OKLAHOMA CITY (AP) — The top two candidates running for the open 2nd Congressional District seat in eastern Oklahoma came under fire this week over their business experience in the private sector.

Democrat Rob Wallace on Friday criticized his Republican opponent Markwayne Mullin for not using the federal E-Verify system to check the immigration status of the workers at his company, Mullin Plumbing.

But Wallace himself was forced to fend off scrutiny over several failed business ventures after the Oklahoma Republican Party released an ad that was critical of his experience.

Wallace and Mullin are battling for Oklahoma’s sprawling 2nd Congressional District that stretches from the foothills of the Ozark Mountains in the northeast to the Red River border with Texas. The seat came open when current U.S. Rep. Dan Boren, the only Democrat in the state’s congressional delegation, announced last summer he wouldn’t seek a sixth term.

A former state and federal prosecutor, Wallace on Friday tried to paint Mullin as “weak on immigration” because Mullin has said on the campaign trail that he doesn’t use the free federal E-Verify online system.

“He’s not taking advantage of the tools to determine who is and who isn’t illegal, then that’s part of the problem,” Wallace said. “I believe it should be incumbent on those businesses to make sure the people they’re hiring are either citizens or are in the country legally.”

Mullin, of Westville, couldn’t be reached for comment on Friday, but his campaign issued a statement stating that all of Mullin’s employees are either American citizens or in the country legally.

“Anything said to the contrary is a flat-out lie from a desperate politician who will say anything to get elected so he can go support the Obama agenda,” Mullin campaign manager Tim Ross said in a statement.

Ross also took a shot at Wallace’s experience in the private sector, including his involvement with several failed business ventures from his time as an attorney in private practice.

“Rob Wallace has had failed business after failed business, lawsuit after lawsuit accusing him of defrauding investors,” Ross said. “The man even had his wages garnished to pay a judgment against him.

“Maybe he should start a company that actually creates jobs before he talks about how job creators run their companies.”

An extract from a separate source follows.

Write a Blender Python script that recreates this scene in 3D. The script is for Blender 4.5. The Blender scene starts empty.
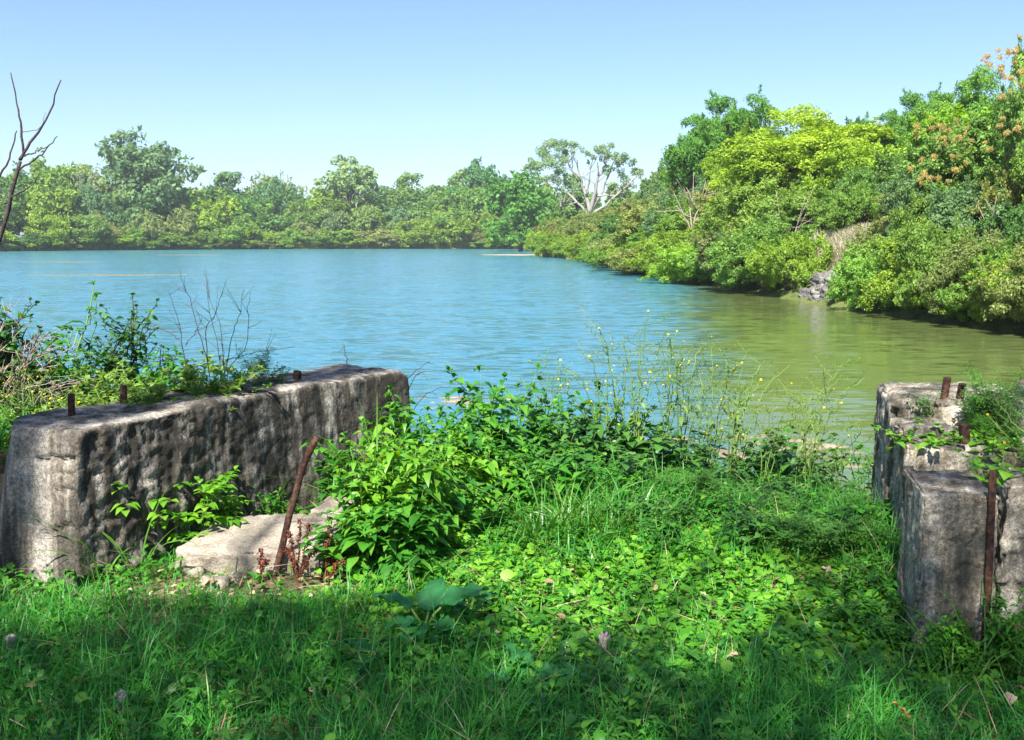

Wallace, of Fort Gibson, said that as an attorney in private practice in the 1990s, he was often the registered agent for companies and his name was on incorporating documents, but that he was not involved in the day-to-day management or operations of several failed companies.

Wallace acknowledged he was paid for his legal services with an ownership stake in the Scott Branch H.E.S. mining company in the early 1990s, and that his wages were garnished after the company’s primary owner defaulted on a lease for some mining equipment.

“He needed some help on an equipment lease. I foolishly co-signed an equipment lease with him,” Wallace said. “When his company failed, the lease company came after me.”

Wallace and Mullin will appear on the Nov. 6 general election ballot, along with independent Michael Fulks of Heavener.